Northern Endeavour - Image: NOGA
NOPSEMA (the National Offshore Petroleum Safety and Environmental Management Authority) said the notice was issued due to what it called an “immediate threat to health and safety” due to structural corrosion at the facility.
A regulatory inspection found that the FPSO was in a degraded state and there were major concerns over the technical integrity of critical structures and equipment on the vessel.
NOPSEMA said it had been notified on July 1 of a dangerous occurrence that described a dropped object of sufficient height and weight to cause a fatality. Upon inspection NOPSEMA identified structural defects due to corrosion at the facility that could lead to a structural failure under design load conditions.

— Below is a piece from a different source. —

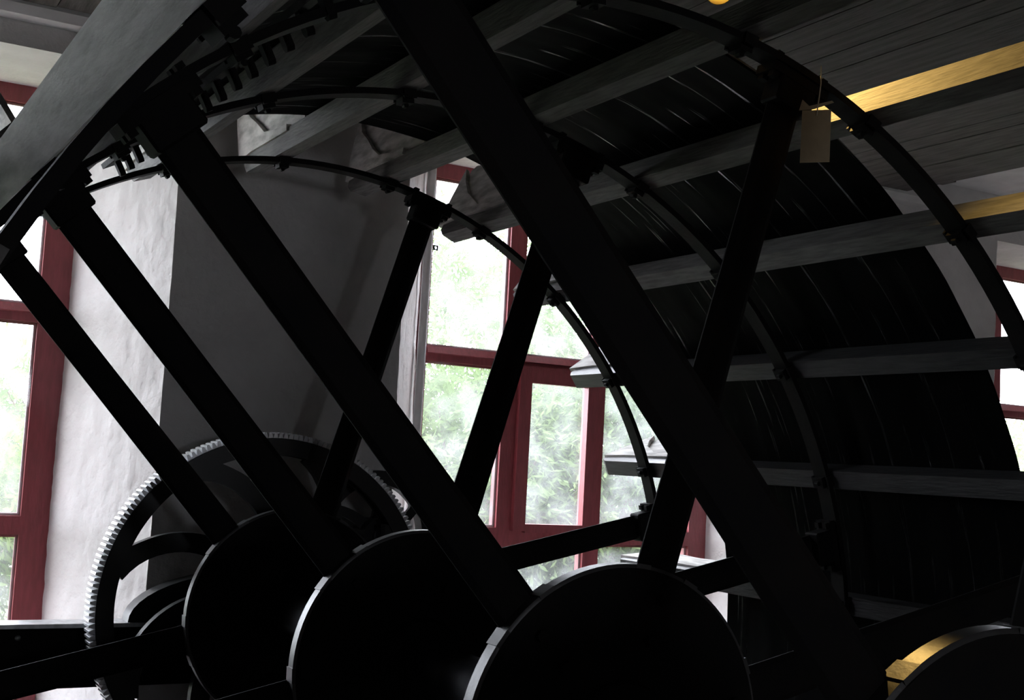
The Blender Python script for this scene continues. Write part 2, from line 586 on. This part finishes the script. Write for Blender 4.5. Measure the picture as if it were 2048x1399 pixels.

Such failure had the potential to cause an oil spill or gas leak with subsequent ignition leading to a major injury or multiple fatalities.
Northern Endeavour is permanently moored in 400 metres of water between the Laminaria and Corallina oil fields in the western Timor Sea about 550 km northwest of Darwin. The vessel is of double hull design and was originally installed by a Woodside Petroleum Ltd.-operated group following discovery of the fields in the mid-1990s. Oil production began in 1999.
The FPSO has the capacity to hold 1.4 million barrels of oil and at peak production it processed 170,000 b/d.
Current operator NOGA, a subsidiary of Perth-based Timor Sea Oil & Gas Australia, bought 100% of the licenses and the FPSO from Woodside in April 2016. Recent production rate has been less than 5,000 b/d.
NOGA and UPS have been given 48 hours to shut down the facility. The companies have said they will work with NOPSEMA to understand the regulator’s concerns and take appropriate action to resolve those issues.
This is not the first NOPSEMA notice to be issued to NOGA over safety and environmental concerns at its production vessel.
Three months ago the authority issued an improvement notice to the company for failure to meet its environmental plan obligations.
Last April the NOPSEMA inspectors said they had "reasonable grounds" to believe there was a "significant threat to the environment" because NOGA had allowed emergency spill contracts to expire and did not have the capacity to coordinate and manage an oil spill in its initial stages or combat and monitor a spill as described in its environmental plan.
Earlier in mid-2016, shortly after NOGA acquired the Laminaria and Corallina oil fields, the company was issued with a notice for having an inadequate capability and capacity to respond to an oil spill.